Jean-René Vidal (1905-1983)

Jean-René Vidal was born in 1905 in Bazas, Gironde, near Bordeaux, the son of a peasant family. He left school at the age of nine to work as a carpenter. He did his military service in 1925, and married in 1927. His son Roland was born in 1928. Jean-René Vidal was drafted into the French colonial artillery in August 1939, before the German invasion of France in 1940.

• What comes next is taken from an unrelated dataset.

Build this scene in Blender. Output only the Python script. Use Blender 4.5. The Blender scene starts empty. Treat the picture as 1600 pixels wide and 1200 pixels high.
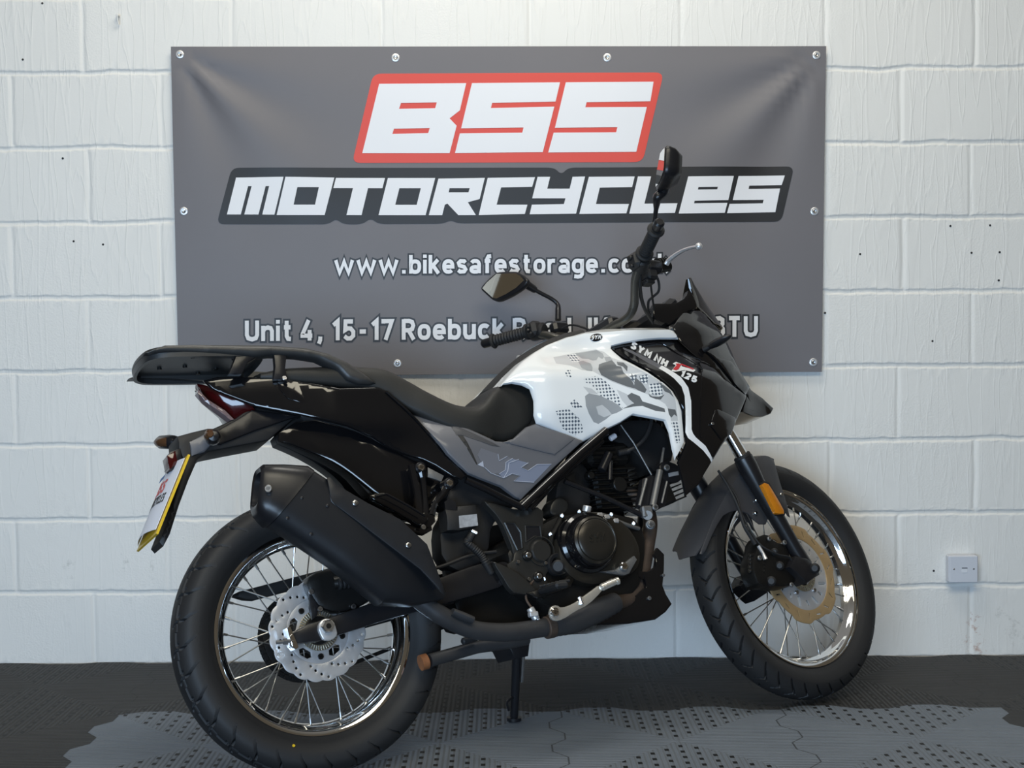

On 18 June 1940, German Wehrmacht soldiers captured Jean-René Vidal in Laval, in the north-west of France. From there, in mid-November, he was sent by train via Châlons, Metz and Leipzig to a prisoner of war camp at Fürstenberg (Oder). On 26 November 1940, he arrived at camp 301 of Stalag IIID in Berlin. He was forced to work first for the Berlin water utilities company, then for three years at Berliner brickworks, including as a carpenter. In five years, he was in thirteen different camps all over Berlin.

 

Jean-René Vidal was one of 20,000 French prisoners of war held in Berlin. They were protected by the Geneva Conventions, with the International Red Cross monitoring their living and working conditions. This protection ended in the autumn of 1943 when the Wehrmacht stripped them of the status of prisoners of war, including Jean-René Vidal, and changed it to that of civilian forced labourers. His working hours were extended and he had to travel to work by public transport. The journey could take up to two hours in each direction because of the heavy bomb damage.

Jean-René Vidal wrote down everything he experienced in notebooks. Almost every day he recorded his 10 to 12 hours of work, six days a week. He described where he had to work, how the labour detachments were transported to work, his accommodation, his contacts with fellow prisoners, his food, his illnesses, his free time, when parcels or letters arrived, how long they took to arrive, what they contained or what he might have wished for. The longer the war went on, the more night air raids he mentioned. In May 1941, he sketched the stations on the city train line he used to travel from his accommodation camp in Grünau to his workplace in Lichtenrade, where his unit was working in a market garden.

By the time he returned from captivity, he had filled eight notebooks with his records. Seven of them are now in the archive of Bordeaux and can be read online.

 

Liberated by the Red Army in Berlin on 23 April 1945, he returned home to his wife and son on 30 May 1945 after five years of forced labour. When he returned to his home village of Bazas, he had lost a lot of weight because of the poor nutrition of captivity. Until his retirement, he ran a bistro in Bazas and drove a taxi. Jean-René Vidal died in 1983 at the age of 78.

After his death, his son Roland found the diaries and published a slightly abridged version in 2013, first in France as Un pion dans la tourmente. Berlin 40-45 ("A pawn in the turmoil. Berlin 40-45"). The diaries were published in German in 2018.